Logo, é levada a desconstruir a imagem perpetuada na família de que os monstros precisam ser eliminados – objetivo que remete a questões muito atuais, em torno de conflitos étnicos.

Com rosto que lembra Betty Boop, talvez o primeiro ícone feminino da história da animação, Ericka, a tataraneta, tem cabelos loiros curtos e postura militar, que nos faz concebê-la como uma nazista. 
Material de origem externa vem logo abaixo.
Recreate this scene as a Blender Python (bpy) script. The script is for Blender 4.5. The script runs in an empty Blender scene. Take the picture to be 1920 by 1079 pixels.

Os monstros, por sua vez, são divertidos e, dentro das características especiais, conseguem transpor mais humanidade. Helsing é bom exemplo do contraste: o corpo é um amontoado de parafusos e peças de ferro, como se fosse um Frankestein.
 
QUESTÃO FAMILIAR
Eles estão cada vez mais associados a questões cotidianas e familiares. O Drácula, que tem a voz de Adam Sandler na dublagem original, virou um pai enciumado (no primeiro filme), avó coruja (no segundo) e, na terceira parte, ressente-se pela falta de uma companheira. 

O artifício não é novo, se lembrarmos de “Meu Malvado Favorito 2”, que também se volta para a questão familiar, mas em “Hotel Transilvânia 3” é costurado de maneira orgânica com a proposta anti-racista. Assim como a localização da história (escrita, dentre outros, pelo diretor Genndy Tartakovsky, de “O Laboratório de Dexter”), que se passa em alto-mar.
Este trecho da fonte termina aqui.